-- Begin --

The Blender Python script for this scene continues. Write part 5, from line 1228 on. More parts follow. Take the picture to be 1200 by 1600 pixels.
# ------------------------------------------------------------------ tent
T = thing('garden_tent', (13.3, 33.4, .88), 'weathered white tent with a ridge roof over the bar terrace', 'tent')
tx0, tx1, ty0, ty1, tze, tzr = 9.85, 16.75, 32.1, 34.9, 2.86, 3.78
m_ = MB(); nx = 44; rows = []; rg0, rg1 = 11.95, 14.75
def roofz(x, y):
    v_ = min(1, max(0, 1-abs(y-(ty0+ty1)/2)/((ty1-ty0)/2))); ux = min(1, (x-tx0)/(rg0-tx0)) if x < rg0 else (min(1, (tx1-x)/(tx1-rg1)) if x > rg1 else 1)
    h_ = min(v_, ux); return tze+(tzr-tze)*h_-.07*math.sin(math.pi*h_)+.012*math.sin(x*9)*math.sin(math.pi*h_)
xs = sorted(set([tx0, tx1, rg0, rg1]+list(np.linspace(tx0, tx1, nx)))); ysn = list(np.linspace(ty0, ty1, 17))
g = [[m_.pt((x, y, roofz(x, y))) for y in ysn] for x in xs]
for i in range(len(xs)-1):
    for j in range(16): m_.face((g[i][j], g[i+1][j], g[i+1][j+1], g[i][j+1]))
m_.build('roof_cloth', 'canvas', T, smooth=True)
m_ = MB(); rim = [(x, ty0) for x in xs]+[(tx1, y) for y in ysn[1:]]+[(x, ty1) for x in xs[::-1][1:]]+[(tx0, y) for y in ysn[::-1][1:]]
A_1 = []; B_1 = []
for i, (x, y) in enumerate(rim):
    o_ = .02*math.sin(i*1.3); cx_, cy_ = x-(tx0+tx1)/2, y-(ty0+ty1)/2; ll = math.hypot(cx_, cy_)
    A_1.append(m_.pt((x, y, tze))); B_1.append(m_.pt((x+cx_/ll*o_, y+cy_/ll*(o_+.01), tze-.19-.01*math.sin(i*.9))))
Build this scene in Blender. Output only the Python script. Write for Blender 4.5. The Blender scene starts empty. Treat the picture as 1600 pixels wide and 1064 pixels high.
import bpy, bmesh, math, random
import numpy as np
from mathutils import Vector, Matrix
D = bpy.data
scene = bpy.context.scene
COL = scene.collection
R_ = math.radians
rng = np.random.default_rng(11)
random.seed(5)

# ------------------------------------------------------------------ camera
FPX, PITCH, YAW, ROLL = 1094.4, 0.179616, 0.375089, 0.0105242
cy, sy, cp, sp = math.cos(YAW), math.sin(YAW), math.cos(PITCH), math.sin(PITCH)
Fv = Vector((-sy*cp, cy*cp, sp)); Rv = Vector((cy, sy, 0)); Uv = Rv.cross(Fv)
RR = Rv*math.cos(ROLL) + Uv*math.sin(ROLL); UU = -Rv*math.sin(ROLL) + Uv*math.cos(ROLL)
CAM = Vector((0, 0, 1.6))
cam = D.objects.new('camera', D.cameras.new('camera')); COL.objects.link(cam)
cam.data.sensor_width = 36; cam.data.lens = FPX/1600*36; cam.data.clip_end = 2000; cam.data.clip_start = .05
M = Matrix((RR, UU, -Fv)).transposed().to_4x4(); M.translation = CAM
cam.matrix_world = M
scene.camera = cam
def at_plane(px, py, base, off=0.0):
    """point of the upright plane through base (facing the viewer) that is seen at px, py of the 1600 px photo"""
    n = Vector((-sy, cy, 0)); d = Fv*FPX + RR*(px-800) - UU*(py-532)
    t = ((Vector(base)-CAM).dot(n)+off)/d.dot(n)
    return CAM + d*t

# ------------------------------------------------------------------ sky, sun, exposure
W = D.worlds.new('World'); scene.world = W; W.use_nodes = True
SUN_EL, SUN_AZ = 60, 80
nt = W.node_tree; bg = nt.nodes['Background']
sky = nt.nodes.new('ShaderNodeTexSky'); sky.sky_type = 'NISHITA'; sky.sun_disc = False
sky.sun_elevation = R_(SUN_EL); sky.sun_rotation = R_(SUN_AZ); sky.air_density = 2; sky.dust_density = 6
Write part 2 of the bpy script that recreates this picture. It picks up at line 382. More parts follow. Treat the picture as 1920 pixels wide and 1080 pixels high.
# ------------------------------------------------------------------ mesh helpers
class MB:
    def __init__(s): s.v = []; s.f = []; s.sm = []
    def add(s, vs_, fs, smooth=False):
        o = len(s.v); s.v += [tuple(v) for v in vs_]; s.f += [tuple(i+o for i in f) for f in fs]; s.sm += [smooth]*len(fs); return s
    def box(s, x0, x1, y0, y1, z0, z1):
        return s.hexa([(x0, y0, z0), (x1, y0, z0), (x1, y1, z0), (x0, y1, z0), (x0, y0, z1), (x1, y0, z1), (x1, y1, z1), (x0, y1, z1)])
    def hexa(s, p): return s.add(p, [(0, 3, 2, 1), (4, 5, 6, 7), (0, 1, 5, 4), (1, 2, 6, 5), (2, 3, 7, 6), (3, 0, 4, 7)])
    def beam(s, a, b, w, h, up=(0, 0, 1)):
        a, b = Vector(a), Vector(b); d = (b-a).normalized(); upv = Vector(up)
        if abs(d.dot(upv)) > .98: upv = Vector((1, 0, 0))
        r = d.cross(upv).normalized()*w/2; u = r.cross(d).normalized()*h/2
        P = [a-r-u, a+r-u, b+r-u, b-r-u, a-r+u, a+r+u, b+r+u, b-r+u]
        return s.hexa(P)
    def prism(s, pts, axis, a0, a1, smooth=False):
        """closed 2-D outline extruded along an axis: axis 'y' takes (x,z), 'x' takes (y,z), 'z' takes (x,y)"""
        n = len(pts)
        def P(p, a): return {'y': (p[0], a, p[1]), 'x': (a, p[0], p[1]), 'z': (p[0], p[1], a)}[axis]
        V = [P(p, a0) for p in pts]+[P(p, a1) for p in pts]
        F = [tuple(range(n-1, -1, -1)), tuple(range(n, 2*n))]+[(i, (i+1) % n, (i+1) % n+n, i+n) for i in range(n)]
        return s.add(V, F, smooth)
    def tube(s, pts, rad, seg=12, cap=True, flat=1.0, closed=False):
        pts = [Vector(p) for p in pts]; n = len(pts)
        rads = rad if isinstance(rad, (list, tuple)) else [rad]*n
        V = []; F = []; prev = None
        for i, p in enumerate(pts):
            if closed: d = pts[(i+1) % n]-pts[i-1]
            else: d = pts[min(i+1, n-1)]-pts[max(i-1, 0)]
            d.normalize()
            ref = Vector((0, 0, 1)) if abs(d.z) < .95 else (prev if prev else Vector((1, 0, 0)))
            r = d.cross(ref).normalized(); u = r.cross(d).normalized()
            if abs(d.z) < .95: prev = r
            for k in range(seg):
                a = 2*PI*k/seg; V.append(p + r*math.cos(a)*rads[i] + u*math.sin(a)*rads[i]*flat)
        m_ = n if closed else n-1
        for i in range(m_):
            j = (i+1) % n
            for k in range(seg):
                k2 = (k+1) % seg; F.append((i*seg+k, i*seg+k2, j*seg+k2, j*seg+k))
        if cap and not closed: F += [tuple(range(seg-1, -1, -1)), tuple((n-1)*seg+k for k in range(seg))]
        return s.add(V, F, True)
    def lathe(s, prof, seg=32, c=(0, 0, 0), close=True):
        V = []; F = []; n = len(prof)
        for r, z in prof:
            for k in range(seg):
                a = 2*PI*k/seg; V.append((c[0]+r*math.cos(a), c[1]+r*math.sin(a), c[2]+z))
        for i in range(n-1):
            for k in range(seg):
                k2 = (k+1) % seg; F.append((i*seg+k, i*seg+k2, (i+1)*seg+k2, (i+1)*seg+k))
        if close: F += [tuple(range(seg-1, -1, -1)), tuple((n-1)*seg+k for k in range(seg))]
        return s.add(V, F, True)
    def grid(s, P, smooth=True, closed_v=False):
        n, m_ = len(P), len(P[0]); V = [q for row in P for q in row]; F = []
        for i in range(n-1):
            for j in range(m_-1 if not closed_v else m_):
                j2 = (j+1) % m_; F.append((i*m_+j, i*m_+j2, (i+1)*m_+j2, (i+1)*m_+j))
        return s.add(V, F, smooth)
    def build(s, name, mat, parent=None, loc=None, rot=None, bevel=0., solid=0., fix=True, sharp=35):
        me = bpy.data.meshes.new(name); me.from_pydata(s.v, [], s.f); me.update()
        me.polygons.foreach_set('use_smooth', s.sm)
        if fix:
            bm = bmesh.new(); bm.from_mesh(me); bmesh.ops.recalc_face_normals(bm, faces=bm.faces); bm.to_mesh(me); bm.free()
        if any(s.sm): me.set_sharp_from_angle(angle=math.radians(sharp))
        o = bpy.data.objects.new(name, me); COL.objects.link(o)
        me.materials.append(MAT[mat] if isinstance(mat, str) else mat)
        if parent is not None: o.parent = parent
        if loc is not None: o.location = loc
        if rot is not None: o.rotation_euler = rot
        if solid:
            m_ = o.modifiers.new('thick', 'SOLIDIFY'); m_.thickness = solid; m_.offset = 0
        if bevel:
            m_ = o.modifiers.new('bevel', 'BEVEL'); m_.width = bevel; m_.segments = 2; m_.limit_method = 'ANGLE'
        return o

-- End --

AIM OF THE EXERCISE: Restate the first line and every line after it, word for word, stopping once the line with "A_1.append(m_.pt((x, y, tze)));" is done.

PROBLEM SOLUTION:
The Blender Python script for this scene continues. Write part 5, from line 1228 on. More parts follow. Take the picture to be 1200 by 1600 pixels.
# ------------------------------------------------------------------ tent
T = thing('garden_tent', (13.3, 33.4, .88), 'weathered white tent with a ridge roof over the bar terrace', 'tent')
tx0, tx1, ty0, ty1, tze, tzr = 9.85, 16.75, 32.1, 34.9, 2.86, 3.78
m_ = MB(); nx = 44; rows = []; rg0, rg1 = 11.95, 14.75
def roofz(x, y):
    v_ = min(1, max(0, 1-abs(y-(ty0+ty1)/2)/((ty1-ty0)/2))); ux = min(1, (x-tx0)/(rg0-tx0)) if x < rg0 else (min(1, (tx1-x)/(tx1-rg1)) if x > rg1 else 1)
    h_ = min(v_, ux); return tze+(tzr-tze)*h_-.07*math.sin(math.pi*h_)+.012*math.sin(x*9)*math.sin(math.pi*h_)
xs = sorted(set([tx0, tx1, rg0, rg1]+list(np.linspace(tx0, tx1, nx)))); ysn = list(np.linspace(ty0, ty1, 17))
g = [[m_.pt((x, y, roofz(x, y))) for y in ysn] for x in xs]
for i in range(len(xs)-1):
    for j in range(16): m_.face((g[i][j], g[i+1][j], g[i+1][j+1], g[i][j+1]))
m_.build('roof_cloth', 'canvas', T, smooth=True)
m_ = MB(); rim = [(x, ty0) for x in xs]+[(tx1, y) for y in ysn[1:]]+[(x, ty1) for x in xs[::-1][1:]]+[(tx0, y) for y in ysn[::-1][1:]]
A_1 = []; B_1 = []
for i, (x, y) in enumerate(rim):
    o_ = .02*math.sin(i*1.3); cx_, cy_ = x-(tx0+tx1)/2, y-(ty0+ty1)/2; ll = math.hypot(cx_, cy_)
    A_1.append(m_.pt((x, y, tze))); B_1.append(m_.pt((x+cx_/ll*o_, y+cy_/ll*(o_+.01), tze-.19-.01*math.sin(i*.9))))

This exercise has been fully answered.